▶ **PROBLEM STATEMENT**
Find the word "Blender" in the records below. List each line containing it.

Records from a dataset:
#####

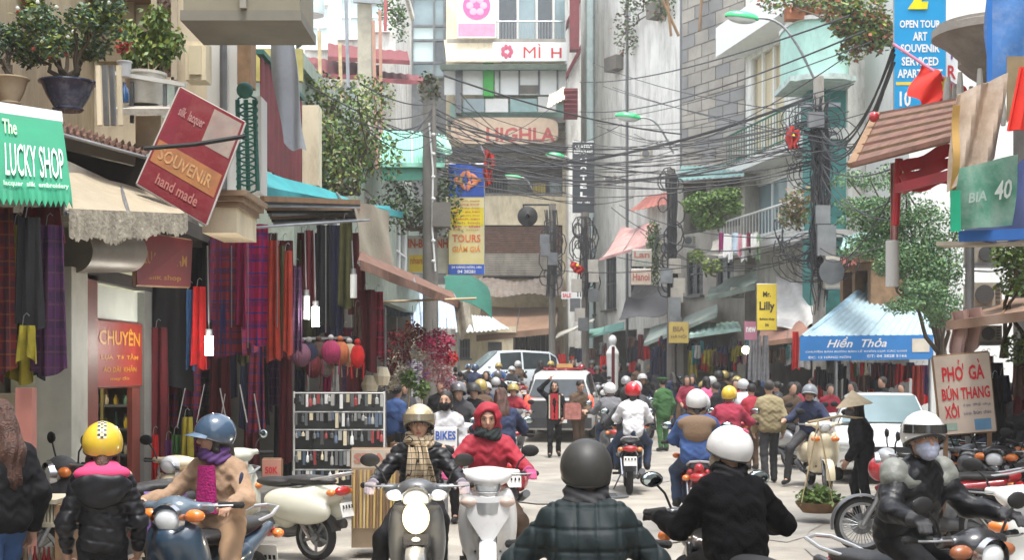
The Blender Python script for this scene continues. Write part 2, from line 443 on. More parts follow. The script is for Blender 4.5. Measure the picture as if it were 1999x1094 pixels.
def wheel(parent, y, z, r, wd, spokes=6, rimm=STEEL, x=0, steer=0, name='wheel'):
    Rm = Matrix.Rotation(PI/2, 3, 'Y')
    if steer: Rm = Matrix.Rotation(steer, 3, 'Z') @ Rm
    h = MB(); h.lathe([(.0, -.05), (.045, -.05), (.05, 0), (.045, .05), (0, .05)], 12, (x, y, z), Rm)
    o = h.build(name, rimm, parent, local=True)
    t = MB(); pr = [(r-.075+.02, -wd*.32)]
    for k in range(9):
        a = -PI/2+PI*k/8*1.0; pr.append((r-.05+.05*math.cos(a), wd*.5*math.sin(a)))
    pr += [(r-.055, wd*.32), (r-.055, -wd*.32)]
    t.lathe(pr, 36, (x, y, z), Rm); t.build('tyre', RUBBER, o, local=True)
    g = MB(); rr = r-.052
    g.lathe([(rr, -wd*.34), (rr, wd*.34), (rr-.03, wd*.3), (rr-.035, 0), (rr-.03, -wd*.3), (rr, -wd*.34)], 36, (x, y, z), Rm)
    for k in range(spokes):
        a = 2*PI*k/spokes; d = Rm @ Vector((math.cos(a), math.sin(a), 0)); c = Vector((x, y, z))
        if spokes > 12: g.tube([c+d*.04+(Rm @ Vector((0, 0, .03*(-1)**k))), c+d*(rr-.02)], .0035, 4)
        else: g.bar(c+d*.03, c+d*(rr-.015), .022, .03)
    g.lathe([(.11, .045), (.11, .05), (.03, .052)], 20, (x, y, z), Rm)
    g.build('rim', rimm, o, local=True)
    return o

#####

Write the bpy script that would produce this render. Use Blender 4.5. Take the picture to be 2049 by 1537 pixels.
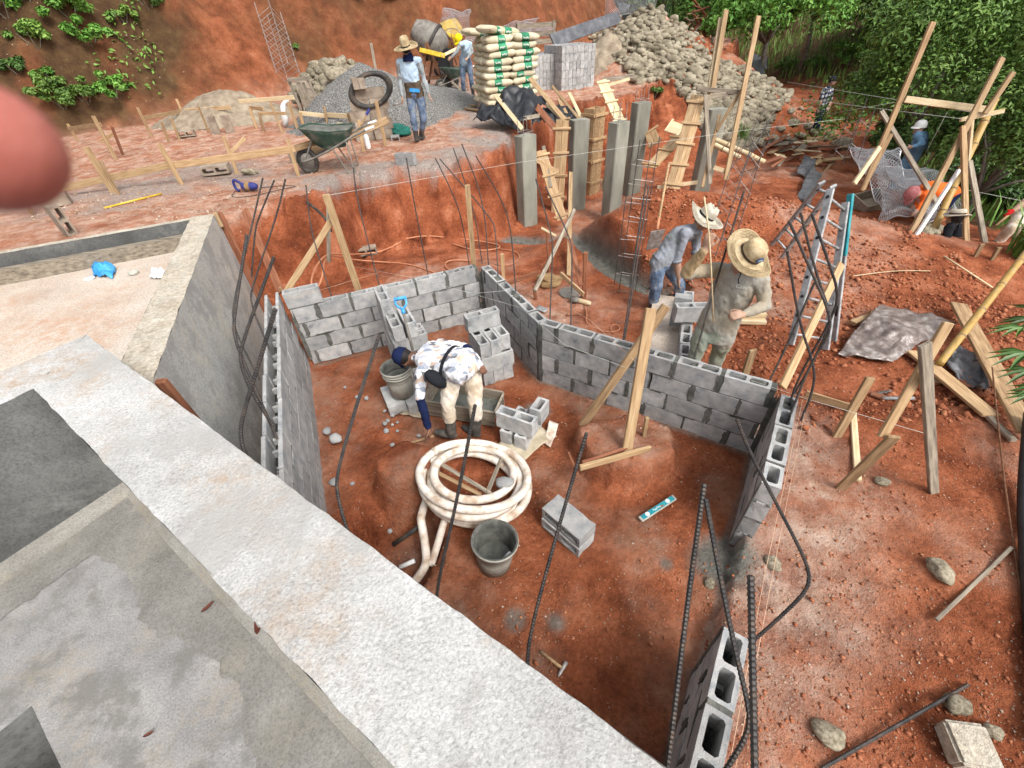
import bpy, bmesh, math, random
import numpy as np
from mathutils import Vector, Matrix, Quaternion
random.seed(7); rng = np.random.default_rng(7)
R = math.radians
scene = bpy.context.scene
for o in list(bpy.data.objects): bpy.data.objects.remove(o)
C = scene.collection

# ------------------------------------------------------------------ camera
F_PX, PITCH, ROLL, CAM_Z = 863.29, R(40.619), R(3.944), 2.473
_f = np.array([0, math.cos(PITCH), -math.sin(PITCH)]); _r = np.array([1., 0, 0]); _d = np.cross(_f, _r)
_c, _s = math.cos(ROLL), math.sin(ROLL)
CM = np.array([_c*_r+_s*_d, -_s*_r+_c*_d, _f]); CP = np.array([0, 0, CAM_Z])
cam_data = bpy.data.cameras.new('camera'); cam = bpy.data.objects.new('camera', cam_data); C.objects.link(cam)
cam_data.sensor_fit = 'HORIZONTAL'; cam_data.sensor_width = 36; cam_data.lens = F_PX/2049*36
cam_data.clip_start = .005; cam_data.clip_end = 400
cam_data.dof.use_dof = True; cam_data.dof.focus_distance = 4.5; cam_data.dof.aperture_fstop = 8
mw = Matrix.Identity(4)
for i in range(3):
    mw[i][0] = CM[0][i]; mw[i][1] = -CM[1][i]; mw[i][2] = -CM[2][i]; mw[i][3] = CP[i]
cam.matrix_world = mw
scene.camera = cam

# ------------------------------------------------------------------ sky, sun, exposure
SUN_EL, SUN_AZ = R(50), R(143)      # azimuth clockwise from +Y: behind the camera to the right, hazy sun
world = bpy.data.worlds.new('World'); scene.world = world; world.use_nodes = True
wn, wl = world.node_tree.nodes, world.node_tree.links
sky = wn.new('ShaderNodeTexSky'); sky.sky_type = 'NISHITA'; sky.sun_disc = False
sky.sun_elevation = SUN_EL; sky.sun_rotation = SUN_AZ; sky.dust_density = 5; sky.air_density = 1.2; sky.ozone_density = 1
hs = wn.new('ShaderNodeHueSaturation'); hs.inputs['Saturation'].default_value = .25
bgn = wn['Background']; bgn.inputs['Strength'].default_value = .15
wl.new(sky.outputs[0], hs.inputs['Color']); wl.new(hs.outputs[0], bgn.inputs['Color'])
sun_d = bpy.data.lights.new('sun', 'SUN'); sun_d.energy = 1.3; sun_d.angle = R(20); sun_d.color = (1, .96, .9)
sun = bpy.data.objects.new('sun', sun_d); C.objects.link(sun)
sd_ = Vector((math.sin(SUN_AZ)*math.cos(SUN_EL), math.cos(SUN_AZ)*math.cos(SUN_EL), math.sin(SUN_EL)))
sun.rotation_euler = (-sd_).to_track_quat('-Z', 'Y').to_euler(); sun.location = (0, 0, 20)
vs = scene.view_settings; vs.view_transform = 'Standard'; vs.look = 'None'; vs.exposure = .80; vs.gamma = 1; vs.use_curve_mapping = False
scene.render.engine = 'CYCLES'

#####

▶ **FULL OUTPUT**
The Blender Python script for this scene continues. Write part 2, from line 443 on. More parts follow. The script is for Blender 4.5. Measure the picture as if it were 1999x1094 pixels.
Write the bpy script that would produce this render. Use Blender 4.5. Take the picture to be 2049 by 1537 pixels.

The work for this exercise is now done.